> _THE REQUEST_:
For this exercise, copy out each line of the material below that includes "scene".

** Start DATA LINES **

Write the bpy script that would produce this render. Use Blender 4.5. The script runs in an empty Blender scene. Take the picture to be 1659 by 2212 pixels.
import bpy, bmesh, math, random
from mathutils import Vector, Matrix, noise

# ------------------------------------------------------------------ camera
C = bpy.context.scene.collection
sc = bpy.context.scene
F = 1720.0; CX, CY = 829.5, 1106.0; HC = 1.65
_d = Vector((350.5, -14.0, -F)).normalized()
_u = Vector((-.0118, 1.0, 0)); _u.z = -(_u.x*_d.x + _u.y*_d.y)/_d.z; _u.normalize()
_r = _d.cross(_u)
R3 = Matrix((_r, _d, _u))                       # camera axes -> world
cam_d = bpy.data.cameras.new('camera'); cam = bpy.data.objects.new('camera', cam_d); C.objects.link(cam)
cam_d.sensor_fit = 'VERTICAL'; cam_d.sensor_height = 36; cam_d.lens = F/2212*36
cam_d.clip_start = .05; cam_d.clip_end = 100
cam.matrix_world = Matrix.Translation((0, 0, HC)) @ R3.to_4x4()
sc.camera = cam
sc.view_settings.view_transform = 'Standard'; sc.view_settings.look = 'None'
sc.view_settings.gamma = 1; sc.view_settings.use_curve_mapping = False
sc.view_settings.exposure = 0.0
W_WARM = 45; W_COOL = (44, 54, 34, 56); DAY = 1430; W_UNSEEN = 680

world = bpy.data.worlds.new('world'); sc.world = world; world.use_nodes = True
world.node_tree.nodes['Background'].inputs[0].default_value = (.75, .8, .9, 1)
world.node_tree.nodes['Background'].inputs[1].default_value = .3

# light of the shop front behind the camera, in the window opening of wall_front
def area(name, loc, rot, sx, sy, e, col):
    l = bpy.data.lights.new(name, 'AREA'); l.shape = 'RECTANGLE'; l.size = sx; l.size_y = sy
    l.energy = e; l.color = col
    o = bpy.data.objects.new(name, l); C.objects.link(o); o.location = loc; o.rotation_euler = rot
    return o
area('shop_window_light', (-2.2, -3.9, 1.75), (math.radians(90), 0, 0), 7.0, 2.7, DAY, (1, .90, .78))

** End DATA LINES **

> _RESULT OF THIS EXERCISE_:
Write the bpy script that would produce this render. Use Blender 4.5. The script runs in an empty Blender scene. Take the picture to be 1659 by 2212 pixels.
C = bpy.context.scene.collection
sc = bpy.context.scene